Hong Kong's airline Cathay Pacific sees annual loss, outlook upbeat.
HONG Kong flag carrier Cathay Pacific on Wednesday booked the first back-to-back annual loss in its seven-decade history but said it was in black for the second half and was upbeat about the next year.
The firm's report was the its worst since 2008 during the global financial crisis, as lower-cost Chinese airlines ate into market share while it took a major hit from fuel costs.
''Increased fuel costs are increasing operating costs and adversely affecting results,'' chairman John Slosar said in a statement.
However, while it posted a net loss of HK$ 1.26 billion [$161 million] , that was much better than the HK$2.26 billion forecast in a survey by Bloomberg News.
The news was greeted by a surge more than three percent surge in the firm's share price in afternoon Hong Kong trade, although the gains were later pared.
Cathay suffered a HK$ 2,05 billion in the first six months of the year but that was narrowed by a healthy second-half, when it shifted into the black.

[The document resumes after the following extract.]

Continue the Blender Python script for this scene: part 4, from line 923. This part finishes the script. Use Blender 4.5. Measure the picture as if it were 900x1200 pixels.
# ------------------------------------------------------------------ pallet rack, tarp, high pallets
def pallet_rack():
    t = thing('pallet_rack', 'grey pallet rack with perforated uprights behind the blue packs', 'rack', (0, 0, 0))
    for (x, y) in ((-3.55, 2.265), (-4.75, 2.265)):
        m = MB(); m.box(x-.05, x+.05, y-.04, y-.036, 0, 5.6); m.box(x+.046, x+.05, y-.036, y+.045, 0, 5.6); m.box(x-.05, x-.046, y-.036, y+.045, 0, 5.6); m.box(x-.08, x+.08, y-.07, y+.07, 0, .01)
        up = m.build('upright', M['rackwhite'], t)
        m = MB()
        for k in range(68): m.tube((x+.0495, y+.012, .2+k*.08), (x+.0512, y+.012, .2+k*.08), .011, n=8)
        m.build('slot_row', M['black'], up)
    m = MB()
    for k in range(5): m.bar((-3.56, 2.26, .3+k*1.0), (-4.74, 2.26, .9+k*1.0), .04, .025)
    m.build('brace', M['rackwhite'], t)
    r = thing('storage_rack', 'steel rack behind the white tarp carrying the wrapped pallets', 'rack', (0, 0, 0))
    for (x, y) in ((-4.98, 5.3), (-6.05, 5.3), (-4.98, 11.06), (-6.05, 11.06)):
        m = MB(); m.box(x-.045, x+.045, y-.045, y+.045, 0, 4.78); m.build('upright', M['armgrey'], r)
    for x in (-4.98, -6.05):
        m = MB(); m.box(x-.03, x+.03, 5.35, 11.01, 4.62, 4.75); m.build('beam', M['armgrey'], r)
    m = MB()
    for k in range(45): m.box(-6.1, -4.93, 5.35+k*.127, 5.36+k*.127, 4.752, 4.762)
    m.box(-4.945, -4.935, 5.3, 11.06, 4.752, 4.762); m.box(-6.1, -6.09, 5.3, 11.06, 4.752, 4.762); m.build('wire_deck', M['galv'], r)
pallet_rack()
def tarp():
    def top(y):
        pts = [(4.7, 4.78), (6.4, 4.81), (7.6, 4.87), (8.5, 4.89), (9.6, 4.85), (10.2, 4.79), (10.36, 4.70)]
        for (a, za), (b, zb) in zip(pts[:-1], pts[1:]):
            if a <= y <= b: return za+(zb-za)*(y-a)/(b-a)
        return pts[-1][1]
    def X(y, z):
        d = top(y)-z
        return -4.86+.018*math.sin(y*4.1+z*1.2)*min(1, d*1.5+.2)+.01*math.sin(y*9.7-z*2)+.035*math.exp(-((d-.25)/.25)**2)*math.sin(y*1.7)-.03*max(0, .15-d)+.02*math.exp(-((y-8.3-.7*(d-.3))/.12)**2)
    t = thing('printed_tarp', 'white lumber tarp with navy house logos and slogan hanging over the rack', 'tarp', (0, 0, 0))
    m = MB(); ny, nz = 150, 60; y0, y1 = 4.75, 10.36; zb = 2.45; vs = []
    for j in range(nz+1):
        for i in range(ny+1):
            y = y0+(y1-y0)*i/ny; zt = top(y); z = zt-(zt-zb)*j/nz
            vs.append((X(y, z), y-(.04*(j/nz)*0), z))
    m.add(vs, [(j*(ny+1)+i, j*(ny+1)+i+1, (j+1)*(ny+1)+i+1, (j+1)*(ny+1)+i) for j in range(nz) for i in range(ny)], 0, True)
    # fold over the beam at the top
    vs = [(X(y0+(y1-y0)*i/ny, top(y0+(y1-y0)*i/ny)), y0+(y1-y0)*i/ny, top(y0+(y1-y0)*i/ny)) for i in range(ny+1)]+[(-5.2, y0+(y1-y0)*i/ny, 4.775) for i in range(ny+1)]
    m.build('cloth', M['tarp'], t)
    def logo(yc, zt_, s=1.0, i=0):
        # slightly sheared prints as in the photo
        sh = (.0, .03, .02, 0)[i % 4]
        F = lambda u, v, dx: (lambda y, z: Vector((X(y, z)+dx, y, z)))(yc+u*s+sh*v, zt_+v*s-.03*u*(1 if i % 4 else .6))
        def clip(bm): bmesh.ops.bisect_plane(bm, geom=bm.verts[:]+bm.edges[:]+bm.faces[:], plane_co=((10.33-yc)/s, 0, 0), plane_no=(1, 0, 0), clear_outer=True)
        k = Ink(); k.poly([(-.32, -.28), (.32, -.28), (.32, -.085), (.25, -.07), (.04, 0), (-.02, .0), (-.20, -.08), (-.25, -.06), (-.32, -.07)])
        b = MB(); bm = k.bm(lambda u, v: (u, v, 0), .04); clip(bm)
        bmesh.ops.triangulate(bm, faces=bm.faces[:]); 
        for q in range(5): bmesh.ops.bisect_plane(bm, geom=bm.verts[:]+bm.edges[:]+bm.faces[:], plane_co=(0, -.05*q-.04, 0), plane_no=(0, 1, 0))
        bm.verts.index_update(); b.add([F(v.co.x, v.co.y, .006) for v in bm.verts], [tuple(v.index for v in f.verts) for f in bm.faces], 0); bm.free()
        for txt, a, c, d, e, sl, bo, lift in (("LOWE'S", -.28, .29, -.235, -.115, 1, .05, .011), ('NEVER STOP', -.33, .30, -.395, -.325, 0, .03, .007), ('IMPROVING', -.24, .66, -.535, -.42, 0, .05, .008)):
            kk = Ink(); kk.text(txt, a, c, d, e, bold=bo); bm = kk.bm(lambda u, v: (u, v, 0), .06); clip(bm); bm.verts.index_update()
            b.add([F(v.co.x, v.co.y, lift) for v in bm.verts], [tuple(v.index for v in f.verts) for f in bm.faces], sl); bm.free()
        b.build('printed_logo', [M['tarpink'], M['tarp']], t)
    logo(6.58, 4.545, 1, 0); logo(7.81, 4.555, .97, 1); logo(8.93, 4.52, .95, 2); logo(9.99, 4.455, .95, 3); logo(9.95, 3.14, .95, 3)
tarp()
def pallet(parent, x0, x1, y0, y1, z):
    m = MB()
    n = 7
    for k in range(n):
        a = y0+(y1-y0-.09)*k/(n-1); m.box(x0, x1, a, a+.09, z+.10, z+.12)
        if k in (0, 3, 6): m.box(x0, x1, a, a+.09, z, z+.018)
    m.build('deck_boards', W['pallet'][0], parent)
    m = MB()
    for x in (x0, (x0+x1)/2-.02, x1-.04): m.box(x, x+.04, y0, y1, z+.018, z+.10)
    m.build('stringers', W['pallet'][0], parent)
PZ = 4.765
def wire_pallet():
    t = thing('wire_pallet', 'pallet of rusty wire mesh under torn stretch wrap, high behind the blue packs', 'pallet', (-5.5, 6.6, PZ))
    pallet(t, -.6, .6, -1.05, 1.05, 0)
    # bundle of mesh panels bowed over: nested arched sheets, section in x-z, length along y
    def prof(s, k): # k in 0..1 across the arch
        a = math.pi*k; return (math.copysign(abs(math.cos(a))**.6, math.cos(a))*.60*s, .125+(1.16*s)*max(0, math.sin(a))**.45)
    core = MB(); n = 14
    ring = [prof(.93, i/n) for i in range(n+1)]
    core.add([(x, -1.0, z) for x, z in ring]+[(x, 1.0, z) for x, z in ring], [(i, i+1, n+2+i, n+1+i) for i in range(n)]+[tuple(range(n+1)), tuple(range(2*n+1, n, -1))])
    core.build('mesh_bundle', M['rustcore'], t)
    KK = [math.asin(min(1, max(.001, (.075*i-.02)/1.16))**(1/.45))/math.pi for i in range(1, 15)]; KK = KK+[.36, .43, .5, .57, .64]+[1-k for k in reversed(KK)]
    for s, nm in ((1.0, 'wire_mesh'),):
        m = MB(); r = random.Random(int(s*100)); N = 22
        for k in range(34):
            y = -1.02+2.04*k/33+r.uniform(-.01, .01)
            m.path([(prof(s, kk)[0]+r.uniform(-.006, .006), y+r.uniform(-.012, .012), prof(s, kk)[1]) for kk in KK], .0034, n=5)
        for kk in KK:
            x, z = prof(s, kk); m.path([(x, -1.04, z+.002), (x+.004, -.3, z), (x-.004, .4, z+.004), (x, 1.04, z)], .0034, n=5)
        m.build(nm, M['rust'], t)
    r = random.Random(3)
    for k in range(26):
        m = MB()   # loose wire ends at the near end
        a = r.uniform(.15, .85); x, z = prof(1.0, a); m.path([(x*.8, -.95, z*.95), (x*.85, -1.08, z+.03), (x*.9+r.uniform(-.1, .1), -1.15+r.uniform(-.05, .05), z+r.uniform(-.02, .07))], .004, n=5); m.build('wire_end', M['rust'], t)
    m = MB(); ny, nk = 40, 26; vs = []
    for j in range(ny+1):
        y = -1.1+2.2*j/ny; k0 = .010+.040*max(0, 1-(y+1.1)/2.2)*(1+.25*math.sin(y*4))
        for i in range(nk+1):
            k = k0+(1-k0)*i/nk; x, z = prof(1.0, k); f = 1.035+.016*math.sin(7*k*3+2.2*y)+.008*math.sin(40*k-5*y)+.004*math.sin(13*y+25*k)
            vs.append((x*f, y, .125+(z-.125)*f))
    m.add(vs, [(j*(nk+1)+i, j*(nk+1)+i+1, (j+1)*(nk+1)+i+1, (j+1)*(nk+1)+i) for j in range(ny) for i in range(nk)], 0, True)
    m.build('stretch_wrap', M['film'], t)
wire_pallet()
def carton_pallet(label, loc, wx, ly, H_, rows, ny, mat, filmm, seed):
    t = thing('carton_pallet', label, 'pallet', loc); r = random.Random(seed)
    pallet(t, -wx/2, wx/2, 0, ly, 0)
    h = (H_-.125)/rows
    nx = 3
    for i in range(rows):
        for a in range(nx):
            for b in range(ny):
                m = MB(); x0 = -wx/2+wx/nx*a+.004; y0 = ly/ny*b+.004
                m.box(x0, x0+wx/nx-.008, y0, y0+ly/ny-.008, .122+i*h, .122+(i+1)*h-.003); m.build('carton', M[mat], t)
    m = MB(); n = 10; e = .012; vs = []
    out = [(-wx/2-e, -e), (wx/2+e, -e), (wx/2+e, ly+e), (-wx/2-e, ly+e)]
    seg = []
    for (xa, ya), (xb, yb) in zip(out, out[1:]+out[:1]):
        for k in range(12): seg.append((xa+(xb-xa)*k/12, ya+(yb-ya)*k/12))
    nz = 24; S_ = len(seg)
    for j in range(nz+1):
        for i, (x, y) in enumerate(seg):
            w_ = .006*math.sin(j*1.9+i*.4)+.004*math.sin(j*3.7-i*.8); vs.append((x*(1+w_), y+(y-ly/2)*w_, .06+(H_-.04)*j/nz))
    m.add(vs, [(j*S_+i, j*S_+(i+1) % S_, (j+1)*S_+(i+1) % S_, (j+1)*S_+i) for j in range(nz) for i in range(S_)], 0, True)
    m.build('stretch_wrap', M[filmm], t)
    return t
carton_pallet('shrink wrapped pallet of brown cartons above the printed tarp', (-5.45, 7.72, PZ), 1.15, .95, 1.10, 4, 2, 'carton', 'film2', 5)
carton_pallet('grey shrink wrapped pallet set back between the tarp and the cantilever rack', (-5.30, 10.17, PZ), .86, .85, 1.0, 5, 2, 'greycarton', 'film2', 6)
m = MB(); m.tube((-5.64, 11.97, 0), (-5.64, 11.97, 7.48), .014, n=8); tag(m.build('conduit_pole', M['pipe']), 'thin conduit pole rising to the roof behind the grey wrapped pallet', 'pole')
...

The second-half results were boosted by improved premium class demand and a strong cargo business, with Slosar saying an better economic outlook also helped.
Fuel hedging costs fell to HK$ 6.38 billion in 2017 from HK$8.45 billion the previous year.
However, fuel was still the most significant outlay, accounting for 30 percent of operating costs at HK$31.11 billion, compared with HK$27.95 billion in the year before.
Huarong International Securities analyst Jackson Wong said the company still had the edge over its rivals in terms of reputation in the premium market-
But needed to take a broad approach to compete with budget carriers.
''Whether they can regain the market share is really the key,'' Wong told AFP.